Regresaba a mi casa en días pasados, en horas de la noche. Había llovido mucho y la ciudad estaba empapada. En la distancia apareció un de esas carretas gigantes repletas de cartón y papel que usan los recicladores y que ellos mismos halan con sus brazos hercúleos. Al pasar al lado de la carreta y del hombre que la halaba vi algo que me movió las entrañas: aquel hombre iba descalzo, caminando estoicamente sobre el frío pavimento y con la mirada puesta unas cuadras adelante, debajo de un puente, donde se encontraría con sus compañeros de faena. Repito lo que vi: el hombre descalzo, caminando sobre el duro y frío asfalto, en medio de la noche bogotana. ¡Qué tristeza!
Hasta hace unos pocos meses las carretas eran tiradas por caballos, pero los animalistas pusieron el grito en el cielo. Se llevaron a los animales, los dieron en adopción -un término que era para los seres humanos, no para los animales- y ahora son caballos que seguramente viven como príncipes, mientras algunos recicladores -seres humanos- quedaron en estas condiciones tan lamentables e inhumanas. Estas son las cosas absurdas que hoy en día se han tomado por asalto la vida cotidiana. Un repentino y desmedido amor por los animales o por los árboles o por el agua o por el aire o por lo que sea, mientras muchísimas personas apenas sí tienen vida de humanos. Un despropósito total.
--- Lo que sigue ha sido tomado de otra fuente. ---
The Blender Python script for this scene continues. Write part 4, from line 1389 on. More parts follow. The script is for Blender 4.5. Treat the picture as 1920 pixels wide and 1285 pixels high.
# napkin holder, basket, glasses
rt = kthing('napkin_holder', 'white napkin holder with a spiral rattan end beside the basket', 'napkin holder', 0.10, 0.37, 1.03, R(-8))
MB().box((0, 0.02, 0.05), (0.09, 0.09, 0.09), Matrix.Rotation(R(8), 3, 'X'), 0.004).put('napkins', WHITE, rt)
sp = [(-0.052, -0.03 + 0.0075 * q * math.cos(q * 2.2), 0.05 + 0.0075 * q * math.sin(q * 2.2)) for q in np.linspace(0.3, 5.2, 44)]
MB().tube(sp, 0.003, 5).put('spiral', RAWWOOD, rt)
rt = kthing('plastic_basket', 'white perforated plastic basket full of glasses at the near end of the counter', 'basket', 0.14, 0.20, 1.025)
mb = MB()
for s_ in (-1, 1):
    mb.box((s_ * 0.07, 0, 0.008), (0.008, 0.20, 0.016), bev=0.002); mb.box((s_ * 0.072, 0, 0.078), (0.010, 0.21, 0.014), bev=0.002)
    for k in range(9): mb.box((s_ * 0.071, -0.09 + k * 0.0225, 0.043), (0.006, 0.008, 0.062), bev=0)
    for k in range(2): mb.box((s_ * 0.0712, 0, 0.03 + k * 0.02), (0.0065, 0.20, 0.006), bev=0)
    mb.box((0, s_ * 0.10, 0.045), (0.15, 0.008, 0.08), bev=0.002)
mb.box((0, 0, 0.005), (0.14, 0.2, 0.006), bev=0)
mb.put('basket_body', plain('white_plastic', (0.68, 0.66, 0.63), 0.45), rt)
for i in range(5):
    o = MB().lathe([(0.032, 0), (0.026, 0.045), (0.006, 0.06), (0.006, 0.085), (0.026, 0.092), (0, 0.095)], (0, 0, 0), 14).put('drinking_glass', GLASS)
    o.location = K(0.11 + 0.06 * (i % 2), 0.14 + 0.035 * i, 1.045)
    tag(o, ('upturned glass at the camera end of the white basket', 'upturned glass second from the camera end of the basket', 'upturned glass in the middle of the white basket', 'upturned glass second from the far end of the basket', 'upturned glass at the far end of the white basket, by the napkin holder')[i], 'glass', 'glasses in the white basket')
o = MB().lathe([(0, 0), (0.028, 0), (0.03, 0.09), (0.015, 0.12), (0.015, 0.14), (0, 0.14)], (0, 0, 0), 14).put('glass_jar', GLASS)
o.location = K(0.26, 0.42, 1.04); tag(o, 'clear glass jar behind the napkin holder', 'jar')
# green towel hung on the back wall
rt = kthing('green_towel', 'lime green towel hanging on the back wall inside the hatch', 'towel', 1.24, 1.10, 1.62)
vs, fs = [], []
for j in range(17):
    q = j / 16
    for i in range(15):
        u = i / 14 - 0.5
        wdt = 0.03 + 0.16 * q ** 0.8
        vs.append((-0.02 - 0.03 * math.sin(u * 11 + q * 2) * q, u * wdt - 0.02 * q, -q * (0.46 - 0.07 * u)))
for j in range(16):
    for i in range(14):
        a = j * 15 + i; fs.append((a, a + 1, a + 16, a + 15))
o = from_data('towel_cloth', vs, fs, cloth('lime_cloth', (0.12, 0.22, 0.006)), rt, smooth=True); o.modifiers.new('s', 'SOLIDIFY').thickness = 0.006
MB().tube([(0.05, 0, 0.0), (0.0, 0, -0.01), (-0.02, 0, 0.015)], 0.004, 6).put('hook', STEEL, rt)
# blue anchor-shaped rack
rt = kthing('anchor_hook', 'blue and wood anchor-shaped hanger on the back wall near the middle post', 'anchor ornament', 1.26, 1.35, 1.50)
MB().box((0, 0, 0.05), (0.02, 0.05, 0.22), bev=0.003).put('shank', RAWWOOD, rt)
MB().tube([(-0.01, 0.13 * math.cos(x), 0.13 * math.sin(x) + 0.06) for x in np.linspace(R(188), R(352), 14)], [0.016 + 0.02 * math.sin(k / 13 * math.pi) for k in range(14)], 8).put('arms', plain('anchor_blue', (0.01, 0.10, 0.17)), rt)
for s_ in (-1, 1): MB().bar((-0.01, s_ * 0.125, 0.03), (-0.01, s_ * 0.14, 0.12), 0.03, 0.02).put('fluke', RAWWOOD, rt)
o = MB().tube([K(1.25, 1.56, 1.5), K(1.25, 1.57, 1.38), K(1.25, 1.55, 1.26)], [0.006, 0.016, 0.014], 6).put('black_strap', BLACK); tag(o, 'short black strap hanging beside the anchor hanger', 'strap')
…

Hemos perdido el sentido común, la escala de valores. No tenemos prioridades, sino arrebatos y caprichos. La ciudad, los ciudadanos se gastan miles de millones de pesos cuidando animales, sembrando plantas, ensanchando el río Bogotá, construyendo centros de la felicidad (¿?), organizando unos conciertos donde se fuman hasta el pasto, mientras los más pobres deambulan descalzos por una ciudad que alguien cree que es disneylandia. Y el hombre descalzo por una avenida es lo que se ve. Lo que no se ve es todavía peor. Una ciudad que tiene un presupuesto de 21 billones de pesos no puede no ver la pobreza y miserias extremas sin reaccionar rápida y contundentemente, para salvar a todo el que lo necesite.
Urge que la ciudadanía colombiana, y especialmente quienes tenemos una vida sin afugias económicas, nos hagamos una profunda reflexión sobre nuestra forma de ver y sentir la vida. La verdad es que cada vez queremos ver menos, cada vez queremos darnos menos cuenta de la cruda realidad. Alguna vez le preguntaron a Jesús si hacían callar a algunos -pobres, enfermos, pecadores, leprosos- que a gritos lo llamaban. Si estos callan, dijo el Salvador, hablarán las piedras. Jueves 21.